2.24.2005

Younger pastors ask: Is preaching out of touch?

Very interesting article on preaching. Includes thoughts from Doug Pagitt, Tim Keel, Rudy Carrasco, Karen Ward, Chris Seay, Fred Craddock, Charles Bugg, and George Mason. Very thought provoking regarding preaching styles.

I like the comparison of preaching to jazz improv. I played the trumpet in high school and college in jazz bands and greatly enjoyed the creativity and freedom of improv. Yet to be a good improv player you really had to know music. You had to know the piece you were playing, you had to know the instrument.

Preaching is like this as well. I try to preach the same sermon twice each week, once at each of my churches. Yet I am often amazed, as is my wife who listens to my sermons at both churches (she's a saint and a glutton for punishment!) how differently the sermons turn out. I think this is because of the community I am preaching to at each church is so different. In the exegesis of my audience I realize that different parts of the sermon will need to be emphasized. Actually, I probably don't know this, but God does!

2 comments:

rev-ed said...

What I've found is that I can prepare a sermon and even have a word-for-word script in front of me, but when I deliver the sermon it's not ever the same as when I first wrote it out. Partly it's having the people there, but I think mostly it's the Holy Spirit working through me to clarify the things I had mucked up in the original. Perhaps it's because it's easier for God to prod me to do something than to explain to me what it's all about.

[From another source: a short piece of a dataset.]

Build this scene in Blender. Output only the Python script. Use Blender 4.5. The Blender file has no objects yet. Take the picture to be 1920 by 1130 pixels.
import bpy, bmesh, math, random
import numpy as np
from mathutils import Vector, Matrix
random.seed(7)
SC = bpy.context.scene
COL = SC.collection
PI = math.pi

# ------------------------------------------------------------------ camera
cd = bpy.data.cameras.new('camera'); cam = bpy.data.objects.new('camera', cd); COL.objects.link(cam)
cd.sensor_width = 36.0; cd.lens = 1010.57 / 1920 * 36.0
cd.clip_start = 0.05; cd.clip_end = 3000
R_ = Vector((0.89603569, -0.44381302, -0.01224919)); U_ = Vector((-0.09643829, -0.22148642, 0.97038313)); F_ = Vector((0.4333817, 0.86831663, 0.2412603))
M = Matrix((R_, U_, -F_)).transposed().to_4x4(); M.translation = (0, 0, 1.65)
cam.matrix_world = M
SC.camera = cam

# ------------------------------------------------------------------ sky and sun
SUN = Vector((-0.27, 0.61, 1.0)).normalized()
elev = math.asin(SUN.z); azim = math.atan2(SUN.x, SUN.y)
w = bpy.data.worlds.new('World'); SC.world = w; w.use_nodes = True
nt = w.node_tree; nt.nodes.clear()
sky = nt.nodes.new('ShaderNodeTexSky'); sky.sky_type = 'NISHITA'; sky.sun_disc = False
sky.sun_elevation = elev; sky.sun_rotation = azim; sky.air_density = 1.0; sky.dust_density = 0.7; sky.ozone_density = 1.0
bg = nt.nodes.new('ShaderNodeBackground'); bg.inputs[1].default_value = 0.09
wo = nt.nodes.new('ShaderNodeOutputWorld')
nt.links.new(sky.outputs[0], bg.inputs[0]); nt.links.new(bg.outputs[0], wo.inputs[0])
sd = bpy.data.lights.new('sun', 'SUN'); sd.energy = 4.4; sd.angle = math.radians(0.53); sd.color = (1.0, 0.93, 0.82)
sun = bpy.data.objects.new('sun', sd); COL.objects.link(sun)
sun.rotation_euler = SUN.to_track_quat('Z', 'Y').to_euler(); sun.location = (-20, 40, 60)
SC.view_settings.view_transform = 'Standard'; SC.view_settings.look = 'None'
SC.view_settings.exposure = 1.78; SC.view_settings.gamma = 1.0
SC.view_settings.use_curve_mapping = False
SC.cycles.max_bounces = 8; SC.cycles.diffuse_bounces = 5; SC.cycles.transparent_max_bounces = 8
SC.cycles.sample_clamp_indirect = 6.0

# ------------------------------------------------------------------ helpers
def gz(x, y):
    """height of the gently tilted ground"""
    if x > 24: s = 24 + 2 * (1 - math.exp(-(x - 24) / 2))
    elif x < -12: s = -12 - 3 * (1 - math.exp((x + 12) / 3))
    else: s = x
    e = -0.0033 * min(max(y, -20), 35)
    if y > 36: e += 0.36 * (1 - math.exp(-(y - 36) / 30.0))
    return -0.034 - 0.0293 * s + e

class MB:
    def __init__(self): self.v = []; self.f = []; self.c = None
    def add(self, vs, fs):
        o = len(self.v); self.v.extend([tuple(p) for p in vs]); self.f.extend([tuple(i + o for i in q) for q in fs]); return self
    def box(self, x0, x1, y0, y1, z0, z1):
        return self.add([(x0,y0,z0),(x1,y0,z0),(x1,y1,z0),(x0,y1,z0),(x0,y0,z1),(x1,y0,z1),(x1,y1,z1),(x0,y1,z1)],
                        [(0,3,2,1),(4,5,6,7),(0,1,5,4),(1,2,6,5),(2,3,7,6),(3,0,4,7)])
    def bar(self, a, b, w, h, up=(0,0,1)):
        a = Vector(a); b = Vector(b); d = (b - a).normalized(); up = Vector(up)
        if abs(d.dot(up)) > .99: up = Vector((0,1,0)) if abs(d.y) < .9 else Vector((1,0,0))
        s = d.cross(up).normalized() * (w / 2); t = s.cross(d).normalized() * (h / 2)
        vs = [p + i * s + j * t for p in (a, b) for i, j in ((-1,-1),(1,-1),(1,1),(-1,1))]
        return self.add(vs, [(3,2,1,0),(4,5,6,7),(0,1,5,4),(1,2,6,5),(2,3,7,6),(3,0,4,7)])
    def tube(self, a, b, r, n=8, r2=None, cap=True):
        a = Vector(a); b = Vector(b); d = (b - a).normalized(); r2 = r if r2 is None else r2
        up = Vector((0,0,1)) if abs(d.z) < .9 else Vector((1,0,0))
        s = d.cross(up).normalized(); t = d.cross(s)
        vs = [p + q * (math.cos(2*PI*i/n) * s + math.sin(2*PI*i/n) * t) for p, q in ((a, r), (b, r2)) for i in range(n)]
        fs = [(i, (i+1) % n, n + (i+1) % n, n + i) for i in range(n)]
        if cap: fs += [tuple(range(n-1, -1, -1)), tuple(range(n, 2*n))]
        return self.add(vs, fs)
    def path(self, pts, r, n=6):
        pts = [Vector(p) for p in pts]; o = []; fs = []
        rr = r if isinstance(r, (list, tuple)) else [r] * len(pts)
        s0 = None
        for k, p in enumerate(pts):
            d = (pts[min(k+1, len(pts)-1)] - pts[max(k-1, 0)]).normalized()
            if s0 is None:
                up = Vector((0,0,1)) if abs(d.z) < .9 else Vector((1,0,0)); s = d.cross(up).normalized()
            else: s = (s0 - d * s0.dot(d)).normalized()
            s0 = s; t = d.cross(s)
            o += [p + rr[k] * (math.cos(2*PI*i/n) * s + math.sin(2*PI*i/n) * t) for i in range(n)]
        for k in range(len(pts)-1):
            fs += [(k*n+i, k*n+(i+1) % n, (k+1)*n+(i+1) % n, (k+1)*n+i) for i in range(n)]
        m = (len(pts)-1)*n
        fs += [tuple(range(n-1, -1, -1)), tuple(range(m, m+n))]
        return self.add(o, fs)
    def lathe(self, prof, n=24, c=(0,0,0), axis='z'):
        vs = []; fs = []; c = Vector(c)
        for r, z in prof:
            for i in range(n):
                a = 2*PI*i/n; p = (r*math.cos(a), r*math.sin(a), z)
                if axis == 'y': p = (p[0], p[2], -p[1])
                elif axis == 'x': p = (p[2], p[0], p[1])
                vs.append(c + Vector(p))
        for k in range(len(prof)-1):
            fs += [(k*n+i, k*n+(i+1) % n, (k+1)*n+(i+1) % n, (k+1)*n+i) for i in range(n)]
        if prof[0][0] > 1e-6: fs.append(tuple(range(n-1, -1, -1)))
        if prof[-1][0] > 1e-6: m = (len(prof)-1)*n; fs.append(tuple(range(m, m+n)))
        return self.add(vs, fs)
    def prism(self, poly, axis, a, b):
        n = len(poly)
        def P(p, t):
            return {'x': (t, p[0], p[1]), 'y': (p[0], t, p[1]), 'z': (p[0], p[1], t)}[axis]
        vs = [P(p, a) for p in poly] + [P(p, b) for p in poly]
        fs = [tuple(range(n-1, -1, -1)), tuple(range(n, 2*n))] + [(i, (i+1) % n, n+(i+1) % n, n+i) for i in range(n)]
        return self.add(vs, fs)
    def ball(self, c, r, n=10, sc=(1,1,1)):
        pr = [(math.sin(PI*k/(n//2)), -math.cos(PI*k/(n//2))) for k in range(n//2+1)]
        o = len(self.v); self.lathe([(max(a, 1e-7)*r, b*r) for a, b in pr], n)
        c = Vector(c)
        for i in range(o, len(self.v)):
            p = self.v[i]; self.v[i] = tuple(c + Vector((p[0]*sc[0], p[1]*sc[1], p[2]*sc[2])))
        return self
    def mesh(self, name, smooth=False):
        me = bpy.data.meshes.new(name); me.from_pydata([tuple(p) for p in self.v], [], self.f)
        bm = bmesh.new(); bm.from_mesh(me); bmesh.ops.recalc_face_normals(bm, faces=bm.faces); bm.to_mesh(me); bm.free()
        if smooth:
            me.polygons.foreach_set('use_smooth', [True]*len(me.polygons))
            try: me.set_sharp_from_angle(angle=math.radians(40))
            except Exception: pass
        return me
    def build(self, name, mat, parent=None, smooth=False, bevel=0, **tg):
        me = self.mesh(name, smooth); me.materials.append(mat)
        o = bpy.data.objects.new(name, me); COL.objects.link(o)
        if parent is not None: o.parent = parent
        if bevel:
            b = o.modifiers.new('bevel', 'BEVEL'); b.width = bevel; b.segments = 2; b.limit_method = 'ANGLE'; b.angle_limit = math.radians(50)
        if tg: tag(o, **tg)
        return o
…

I've always wondered if anyone in the congregation notices the expression on my face when it dawns on me that the last paragraph I spoke wasn't in the original sermon! I know that mentally there's always an inner sense of "Wow, Lord! That's really good!" Certainly too good to have come from me!

Steve said...

Thanks Rev-

I agree that it's partly the people and mostly the Holy Spirit! In seminary I manuscripted my sermons but it just doesn't work for me. Then I tried outlining and that didn't work either. Then I discovered mindmapping and a great piece of software called MindManager. I have posted a few on the blog and I think I'll post a few more.

I have found that for me, this way of writing my sermon allows for organization and spontanaiety.

Speaking of sermons...how's yours coming together for this week!